All of these require something traditional streaming wasn’t built for:
two-way interaction at scale.
The Architecture Challenge
Building real-time video systems is not trivial.
Developers suddenly need to think about things like:
- WebRTC signaling
- media servers
- bandwidth optimization
- horizontal scaling
- load balancing
- real-time transport protocols
A single live event with thousands of viewers can generate enormous traffic.
For example:
5000 viewers × 1.5 Mbps = 7.5 Gbps
Handling that efficiently requires smart architecture decisions.
Many teams end up building clusters of media servers that handle:
- ingest
- transcoding
- distribution
- real-time delivery
This is where specialized streaming infrastructure platforms enter the picture.
The Developer Experience Matters
Historically, video infrastructure has been complicated.
Developers often had to deal with:
- low-level media pipelines
- codec tuning
- complicated server deployments
The trend today is toward simplifying real-time media infrastructure.
Developers want:
- simple APIs
- scalable architectures
- flexible deployment options
- cloud-native infrastructure
Just like databases evolved from complex setups to easy cloud services, video infrastructure is undergoing the same transformation.
The Next Wave of the Internet
We’re slowly moving toward an internet that feels less like watching content and more like participating in experiences.

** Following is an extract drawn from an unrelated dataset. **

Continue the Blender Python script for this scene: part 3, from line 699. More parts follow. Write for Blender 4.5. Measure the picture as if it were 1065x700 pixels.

Instead of passive consumption, users want:
- interaction
- presence
- immediacy
In many ways, real-time video is becoming the new user interface of the internet.
It’s already happening in:
- social platforms
- remote work
- online education
- creator economies
And we’re probably still early.
Final Thoughts
When developers talk about the future of the web, the conversation often revolves around things like:
- AI
- blockchain
- decentralized systems
But another transformation is happening quietly in the background:
the shift toward real-time digital experiences.
The infrastructure we build today will define how people interact online tomorrow.
And increasingly, the expectation is simple:
If it’s live, it should feel instant.